DESCRIPTION OF THE TASK: Retype each line of the listing below, from the first through the one holding "R = math.radians", with no other lines.

○ ○ ○ ○ ○ ○ ○

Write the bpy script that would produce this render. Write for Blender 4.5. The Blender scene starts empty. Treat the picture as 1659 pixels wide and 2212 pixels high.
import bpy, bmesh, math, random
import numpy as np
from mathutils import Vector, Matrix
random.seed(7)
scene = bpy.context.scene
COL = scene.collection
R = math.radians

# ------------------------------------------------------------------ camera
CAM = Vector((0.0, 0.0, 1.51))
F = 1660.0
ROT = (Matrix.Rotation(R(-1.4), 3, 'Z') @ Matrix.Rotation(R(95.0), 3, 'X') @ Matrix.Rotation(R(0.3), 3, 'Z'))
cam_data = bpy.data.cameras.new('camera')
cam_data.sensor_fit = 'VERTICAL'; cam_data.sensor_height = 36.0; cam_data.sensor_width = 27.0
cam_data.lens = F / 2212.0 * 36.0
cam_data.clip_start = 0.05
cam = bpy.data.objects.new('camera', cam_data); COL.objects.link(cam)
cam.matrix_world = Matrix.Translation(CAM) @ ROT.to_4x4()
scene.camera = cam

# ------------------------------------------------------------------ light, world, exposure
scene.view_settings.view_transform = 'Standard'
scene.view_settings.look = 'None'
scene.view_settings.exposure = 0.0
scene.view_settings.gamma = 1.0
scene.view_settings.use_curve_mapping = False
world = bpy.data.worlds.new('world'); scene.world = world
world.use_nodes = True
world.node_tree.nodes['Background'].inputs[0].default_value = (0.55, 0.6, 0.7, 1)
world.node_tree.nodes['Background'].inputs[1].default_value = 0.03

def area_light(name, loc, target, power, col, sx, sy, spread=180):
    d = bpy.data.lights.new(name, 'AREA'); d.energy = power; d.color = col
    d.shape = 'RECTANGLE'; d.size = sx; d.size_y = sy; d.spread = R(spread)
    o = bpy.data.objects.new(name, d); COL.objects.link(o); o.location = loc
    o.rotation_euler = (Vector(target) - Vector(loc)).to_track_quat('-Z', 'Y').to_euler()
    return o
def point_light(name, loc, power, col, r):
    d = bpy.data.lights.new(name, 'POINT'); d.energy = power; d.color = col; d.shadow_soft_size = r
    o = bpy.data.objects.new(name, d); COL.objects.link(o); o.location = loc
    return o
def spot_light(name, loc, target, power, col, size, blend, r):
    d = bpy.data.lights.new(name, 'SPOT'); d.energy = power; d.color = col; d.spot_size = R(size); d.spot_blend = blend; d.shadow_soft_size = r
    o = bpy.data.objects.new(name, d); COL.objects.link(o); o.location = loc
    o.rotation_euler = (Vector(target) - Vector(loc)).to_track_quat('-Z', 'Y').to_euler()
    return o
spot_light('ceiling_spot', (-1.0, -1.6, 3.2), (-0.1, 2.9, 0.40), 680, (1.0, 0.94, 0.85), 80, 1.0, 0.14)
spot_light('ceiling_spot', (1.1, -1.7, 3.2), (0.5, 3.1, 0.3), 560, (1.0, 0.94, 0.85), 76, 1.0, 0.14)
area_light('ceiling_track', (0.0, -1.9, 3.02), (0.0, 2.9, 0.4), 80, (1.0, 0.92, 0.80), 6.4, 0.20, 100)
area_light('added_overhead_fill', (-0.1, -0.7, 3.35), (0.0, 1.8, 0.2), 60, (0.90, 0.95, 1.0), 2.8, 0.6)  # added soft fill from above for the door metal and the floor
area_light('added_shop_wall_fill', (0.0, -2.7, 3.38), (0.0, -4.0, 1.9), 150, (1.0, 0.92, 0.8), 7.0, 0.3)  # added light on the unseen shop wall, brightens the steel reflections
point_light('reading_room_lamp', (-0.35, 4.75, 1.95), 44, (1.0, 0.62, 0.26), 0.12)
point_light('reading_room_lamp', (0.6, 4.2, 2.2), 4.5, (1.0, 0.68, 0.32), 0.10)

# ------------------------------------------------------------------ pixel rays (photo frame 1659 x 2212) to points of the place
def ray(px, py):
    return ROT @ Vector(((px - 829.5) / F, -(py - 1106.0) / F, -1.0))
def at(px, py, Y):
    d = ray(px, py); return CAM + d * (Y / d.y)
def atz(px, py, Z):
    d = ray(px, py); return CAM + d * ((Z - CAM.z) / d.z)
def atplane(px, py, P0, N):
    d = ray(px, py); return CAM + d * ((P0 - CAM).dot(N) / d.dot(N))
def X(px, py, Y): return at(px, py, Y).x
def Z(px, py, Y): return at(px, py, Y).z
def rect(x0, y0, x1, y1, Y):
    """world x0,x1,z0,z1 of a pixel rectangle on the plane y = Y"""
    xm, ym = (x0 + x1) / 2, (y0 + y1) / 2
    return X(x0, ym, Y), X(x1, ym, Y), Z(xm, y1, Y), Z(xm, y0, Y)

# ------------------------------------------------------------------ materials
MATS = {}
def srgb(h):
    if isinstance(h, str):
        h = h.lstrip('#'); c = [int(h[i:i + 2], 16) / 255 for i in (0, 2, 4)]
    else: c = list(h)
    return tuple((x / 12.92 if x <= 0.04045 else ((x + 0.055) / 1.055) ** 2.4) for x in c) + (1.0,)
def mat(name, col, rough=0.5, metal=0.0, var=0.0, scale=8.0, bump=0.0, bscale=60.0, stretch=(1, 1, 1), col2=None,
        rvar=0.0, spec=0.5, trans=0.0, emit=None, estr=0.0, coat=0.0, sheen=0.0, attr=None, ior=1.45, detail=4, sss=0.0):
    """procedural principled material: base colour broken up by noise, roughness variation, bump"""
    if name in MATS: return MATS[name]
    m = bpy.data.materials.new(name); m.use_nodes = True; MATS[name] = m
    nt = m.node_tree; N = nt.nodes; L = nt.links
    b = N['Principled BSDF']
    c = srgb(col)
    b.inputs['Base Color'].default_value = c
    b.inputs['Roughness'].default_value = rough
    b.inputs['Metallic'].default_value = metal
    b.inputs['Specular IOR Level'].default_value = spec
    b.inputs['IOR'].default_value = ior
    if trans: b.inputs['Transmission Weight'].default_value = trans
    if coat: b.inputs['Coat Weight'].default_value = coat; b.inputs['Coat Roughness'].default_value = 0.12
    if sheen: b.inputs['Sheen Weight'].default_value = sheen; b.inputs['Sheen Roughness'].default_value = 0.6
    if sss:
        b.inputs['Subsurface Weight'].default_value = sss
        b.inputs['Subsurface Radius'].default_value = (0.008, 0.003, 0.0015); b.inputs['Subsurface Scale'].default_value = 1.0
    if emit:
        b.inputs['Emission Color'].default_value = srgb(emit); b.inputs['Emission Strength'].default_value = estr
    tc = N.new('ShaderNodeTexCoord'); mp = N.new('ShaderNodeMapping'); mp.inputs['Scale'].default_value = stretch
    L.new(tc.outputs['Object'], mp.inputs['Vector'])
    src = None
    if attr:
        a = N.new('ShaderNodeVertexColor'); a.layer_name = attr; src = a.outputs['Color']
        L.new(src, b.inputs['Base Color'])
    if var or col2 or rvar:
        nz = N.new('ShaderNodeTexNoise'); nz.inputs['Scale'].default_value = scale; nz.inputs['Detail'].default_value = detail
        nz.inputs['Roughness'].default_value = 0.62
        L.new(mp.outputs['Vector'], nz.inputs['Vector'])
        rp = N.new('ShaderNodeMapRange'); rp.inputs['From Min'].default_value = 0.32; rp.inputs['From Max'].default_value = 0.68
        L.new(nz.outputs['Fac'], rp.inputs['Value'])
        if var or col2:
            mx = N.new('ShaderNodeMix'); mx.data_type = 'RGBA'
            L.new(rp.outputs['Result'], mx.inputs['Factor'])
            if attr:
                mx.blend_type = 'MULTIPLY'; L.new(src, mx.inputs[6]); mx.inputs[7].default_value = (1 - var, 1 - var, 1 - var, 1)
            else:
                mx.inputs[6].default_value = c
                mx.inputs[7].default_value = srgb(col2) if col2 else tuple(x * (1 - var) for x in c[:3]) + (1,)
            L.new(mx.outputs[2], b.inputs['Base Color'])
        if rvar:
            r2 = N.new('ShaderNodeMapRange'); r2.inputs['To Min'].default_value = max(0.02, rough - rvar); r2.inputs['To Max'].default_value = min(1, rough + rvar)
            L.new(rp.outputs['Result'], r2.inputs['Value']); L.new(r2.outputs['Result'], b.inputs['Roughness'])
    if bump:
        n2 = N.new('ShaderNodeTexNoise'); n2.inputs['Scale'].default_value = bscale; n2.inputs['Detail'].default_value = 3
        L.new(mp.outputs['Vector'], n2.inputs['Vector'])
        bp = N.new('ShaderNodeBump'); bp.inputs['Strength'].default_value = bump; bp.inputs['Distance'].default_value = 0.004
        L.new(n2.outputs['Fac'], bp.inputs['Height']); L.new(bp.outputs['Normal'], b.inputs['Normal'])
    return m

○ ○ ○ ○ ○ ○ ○

FINISHED ANSWER:
Write the bpy script that would produce this render. Write for Blender 4.5. The Blender scene starts empty. Treat the picture as 1659 pixels wide and 2212 pixels high.
import bpy, bmesh, math, random
import numpy as np
from mathutils import Vector, Matrix
random.seed(7)
scene = bpy.context.scene
COL = scene.collection
R = math.radians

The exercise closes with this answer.